J. McDonald Williams
The Foundation for Community Empowerment was founded by J. McDonald Williams in 1995. Thursday it celebrated its’ 10th year in being by hosting a conference examining the city’s economic inequality. Williams, chairman emeritus of Trammel Crow Company, announced to the audience of over 500 that the organization would create a new “wholeness index” that would compare sections of the city.

As explained, the wholeness index will take a composite picture of an area by using a basket of statistical measure such as the quality of local schools, crimes by type, income levels, family status, employment levels, voter registration levels along with turnout, and the availability of housing affordable to residents. The composite will be used to calculate a number from 0 to 100 with 100 being perfection. Without question today a map of Dallas would show relatively high numbers north of I30, with some low scoring and growing pockets under 50. The first report will apparently be ready sometime in 2006.

The world is, of course, drowning in data and reports about data. The question is whether the data can be used to learn anything useful that is in turn actionable. That some sections of the city are mired in poverty is self-evident. As was noted at the conference some sections of Dallas make New Orleans’ 9th Ward look middle class. Why is this so? And what can be done by the public or private sectors to actually effect change?

Mr. Williams is a shrewd and competent businessman who has been at the forefront of efforts to salvage sub-I30 Dallas for some time. He has powerful able directors like Todd Wagner and Deedie Rose on his board. It is hard to believe that folks like this would be spending their time and money to accumulate data because they have nothing better to read.
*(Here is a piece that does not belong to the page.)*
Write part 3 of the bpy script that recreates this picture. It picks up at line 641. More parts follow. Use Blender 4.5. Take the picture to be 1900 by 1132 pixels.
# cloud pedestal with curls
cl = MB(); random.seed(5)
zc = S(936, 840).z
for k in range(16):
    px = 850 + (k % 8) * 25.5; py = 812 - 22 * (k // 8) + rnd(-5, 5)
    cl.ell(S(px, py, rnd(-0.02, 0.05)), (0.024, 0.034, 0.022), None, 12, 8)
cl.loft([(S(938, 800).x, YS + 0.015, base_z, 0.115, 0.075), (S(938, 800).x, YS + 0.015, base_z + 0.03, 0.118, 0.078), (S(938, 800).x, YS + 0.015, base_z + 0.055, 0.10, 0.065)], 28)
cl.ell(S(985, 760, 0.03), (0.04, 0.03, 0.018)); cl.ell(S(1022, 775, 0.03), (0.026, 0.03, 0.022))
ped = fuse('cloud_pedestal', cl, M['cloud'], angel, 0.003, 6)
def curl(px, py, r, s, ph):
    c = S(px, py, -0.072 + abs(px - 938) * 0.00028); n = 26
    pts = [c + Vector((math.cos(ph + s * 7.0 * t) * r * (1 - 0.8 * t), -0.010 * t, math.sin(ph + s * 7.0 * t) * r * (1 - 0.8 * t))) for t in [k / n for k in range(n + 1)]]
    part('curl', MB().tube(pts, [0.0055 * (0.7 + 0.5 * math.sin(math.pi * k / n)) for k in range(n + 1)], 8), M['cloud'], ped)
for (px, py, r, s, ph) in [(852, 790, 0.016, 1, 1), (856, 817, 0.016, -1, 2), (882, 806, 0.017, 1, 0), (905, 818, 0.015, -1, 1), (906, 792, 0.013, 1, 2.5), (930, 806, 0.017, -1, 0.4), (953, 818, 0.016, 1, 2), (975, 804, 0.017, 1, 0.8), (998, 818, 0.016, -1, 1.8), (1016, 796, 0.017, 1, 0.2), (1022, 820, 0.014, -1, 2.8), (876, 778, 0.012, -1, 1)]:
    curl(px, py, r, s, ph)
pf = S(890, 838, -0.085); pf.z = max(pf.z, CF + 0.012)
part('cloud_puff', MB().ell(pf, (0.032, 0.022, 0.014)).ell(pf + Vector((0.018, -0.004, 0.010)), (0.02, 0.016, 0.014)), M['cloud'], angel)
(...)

What was encouraging at the conference was a willingness to stand up and make clear that for the City of Dallas the Dallas Independent School District is far more important than the actual City government. So long as middle class corporate worker parents refuse to send their kids to Dallas public schools jobs will continue to exit to suburbs and their good schools. And as that flight continues the pockets of poverty will only spread.

Whether the Foundation’s data will prove to be just another printout of data or a meaningful pattern of actionable information is something we should know in about a year.